Shanahan started the process that produced the hour-long "Stamina of Curiosity: Our Strange Elevations," a Chicago premiere, with her 2007 solo, "My Name Is a Blackbird" (begun in 2005). She revisited the solo on the first weekend of this two-week run by Molly Shanahan / Mad Shak, and "Stamina," which opened Thursday, continues through Sunday at the church.
"Stamina" feels like an adventure, a journey. And that's the way time-based art should be. Music, theater, dance --- if they don't go anywhere, why would we want to travel along?
"Stamina" starts with the dancers in a clump, all moving inexorably toward a floor-bound light though each dancer is moving differently. They seem to be a community drawn unconsciously to a common but uncertain goal, each approaching it in his or her own way. As the piece goes on, dancers shift in and out of the action, sometimes taking watchers’ roles at the dark edges of the space, sometimes dancing alone or with others. Their interactions might be soft and spongy, or almost martial, or nearly ordinary. When a man wraps his arm around a woman and places a hand on her hip, and she covers his hand with hers, they might be a girl and her beau out for a stroll. Except for their crouching, watchful posture.
The choreography's stunning shifts into unison seem to come out of nowhere and yet are of a piece with the individual movement that's gone before. Maybe that’s why these unison interludes, which might last a moment or a good stretch of time, are so surprising; there’s no visible preparation, and no warning when the dancing sinks back into the constantly churning sea of individual moves.

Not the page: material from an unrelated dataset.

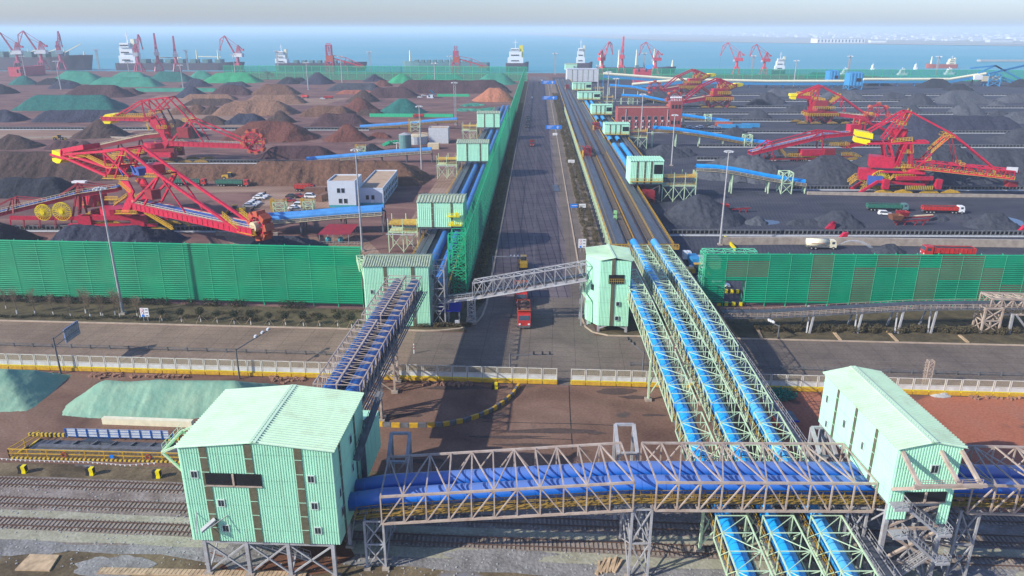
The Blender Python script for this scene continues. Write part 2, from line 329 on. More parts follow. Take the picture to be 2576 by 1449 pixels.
# ================================================================ SETTING
def zone_mat(name, cols, scale, rough=.9, bump=.25, stretch=None, tracks=None, spots=None):
    """dirty ground: large stains x fine grain, optional tyre tracks"""
    m = bpy.data.materials.new(name); m.use_nodes = True; t = m.node_tree; b = t.nodes['Principled BSDF']; L = t.links.new
    b.inputs['Roughness'].default_value = rough; b.inputs['Specular IOR Level'].default_value = .2; tc = t.nodes.new('ShaderNodeTexCoord'); src = tc.outputs['Object']
    if stretch:
        mp = t.nodes.new('ShaderNodeMapping'); mp.inputs['Scale'].default_value = stretch; L(src, mp.inputs[0]); src = mp.outputs[0]
    n = t.nodes.new('ShaderNodeTexNoise'); n.inputs['Scale'].default_value = scale; n.inputs['Detail'].default_value = 9; n.inputs['Roughness'].default_value = .65
    n.inputs['Distortion'].default_value = .6; L(src, n.inputs['Vector'])
    cr = t.nodes.new('ShaderNodeValToRGB'); L(n.outputs[0], cr.inputs[0]); e = cr.color_ramp.elements
    e[0].position = .3; e[0].color = (*cols[0],1); e[1].position = .72; e[1].color = (*cols[-1],1)
    if len(cols) > 2: k = e.new(.5); k.color = (*cols[1],1)
    out = cr.outputs[0]
    g = t.nodes.new('ShaderNodeTexNoise'); g.inputs['Scale'].default_value = 2.2; g.inputs['Detail'].default_value = 6; L(tc.outputs['Object'], g.inputs['Vector'])
    mr = t.nodes.new('ShaderNodeMapRange'); mr.inputs[1].default_value = .3; mr.inputs[2].default_value = .7; mr.inputs[3].default_value = .8; mr.inputs[4].default_value = 1.18; L(g.outputs[0], mr.inputs[0])
    mx = t.nodes.new('ShaderNodeMix'); mx.data_type = 'RGBA'; mx.blend_type = 'MULTIPLY'; mx.inputs[0].default_value = 1; L(out, mx.inputs[6]); L(mr.outputs[0], mx.inputs[7]); out = mx.outputs[2]
    if tracks:
        mp2 = t.nodes.new('ShaderNodeMapping'); mp2.inputs['Rotation'].default_value = (0,0,tracks[0]); L(tc.outputs['Object'], mp2.inputs[0])
        wv = t.nodes.new('ShaderNodeTexWave'); wv.wave_type = tracks[3] if len(tracks) > 3 else 'BANDS'; wv.inputs['Scale'].default_value = tracks[1]; wv.inputs['Distortion'].default_value = 6; wv.inputs['Detail'].default_value = 3; wv.inputs['Detail Scale'].default_value = .35
        L(mp2.outputs[0], wv.inputs['Vector']); r2 = t.nodes.new('ShaderNodeMapRange'); r2.inputs[1].default_value = .6; r2.inputs[2].default_value = .95; r2.inputs[3].default_value = 1; r2.inputs[4].default_value = tracks[2]; L(wv.outputs[0], r2.inputs[0])
        m3 = t.nodes.new('ShaderNodeMix'); m3.data_type = 'RGBA'; m3.blend_type = 'MULTIPLY'; m3.inputs[0].default_value = 1; L(out, m3.inputs[6]); L(r2.outputs[0], m3.inputs[7]); out = m3.outputs[2]
    if spots:
        s = t.nodes.new('ShaderNodeTexNoise'); s.inputs['Scale'].default_value = spots[1]; s.inputs['Detail'].default_value = 4; L(tc.outputs['Object'], s.inputs['Vector'])
        r3 = t.nodes.new('ShaderNodeMapRange'); r3.inputs[1].default_value = spots[2]; r3.inputs[2].default_value = spots[2]+.05; L(s.outputs[0], r3.inputs[0])
        m4 = t.nodes.new('ShaderNodeMix'); m4.data_type = 'RGBA'; L(r3.outputs[0], m4.inputs[0]); L(out, m4.inputs[6]); m4.inputs[7].default_value = (*spots[0],1); out = m4.outputs[2]
    L(out, b.inputs['Base Color'])
    if bump:
        bp = t.nodes.new('ShaderNodeBump'); bp.inputs['Strength'].default_value = bump; bp.inputs['Distance'].default_value = .15; L(g.outputs[0], bp.inputs['Height']); L(bp.outputs[0], b.inputs['Normal'])
    M[name] = m; return m
def struct(name, mb, m, smooth=False):
    o = mb.build(name, m, None, smooth); o['kind'] = 'structure'; return o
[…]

Lots of choreographers devise discrete phrases and then attempt, with varying degrees of success, to stitch them together. But in Shanahan's work, for the last several years anyway, each motion grows organically out of the one(s) that preceded it. The body flows seamlessly from some initiating impulse; hips slightly shifted from side to side turn into a belly dancer’s stirring of the pot, trailed by the arms, spine, and head in a soft tornado around the hips. Soon the dancers are lurching like robots.
The body is integrated, but the few recognizable phrases tend to disintegrate, especially when they're sharp, aggressive, and claim the space. A head thrust sharply to the right to gaze like a conquistador over a stiff, straight right arm pointing to the right turns into a less stiffly extended arm and a hand “writing” with the forefinger, trying to decipher a code. In another devolution of the heroic, the arm points right and the head looks left, droopy, uncertain.
The dancing is superb --- and what a pleasure it must be to move simply, expressively, rather than struggling to re-create a choreographer’s steps, to the fill the mold she’s created. Shanahan, who also performs, credits the other dancers as collaborators, and given her slow, intuitive choreographic process, they could hardly be otherwise. Kristina Fluty, Tim Heck, Benjamin Law, and Jessie Marasa all have their own distinctive movement personalities, tried in the fire of this physical marathon.
The lack of pretense in "Stamina" and its insistence on limitation, uncertainty, and the body's subjection to itself are ultimately what elevate the piece. Maybe grandeur can't exist without decay. Shanahan closes "Stamina" by highlighting the dancers' soft, relaxed hands, hands that make no statements or claims. Though they;re almost joined, they're not praying. They're like animal paws, like human humility. They're also just hands.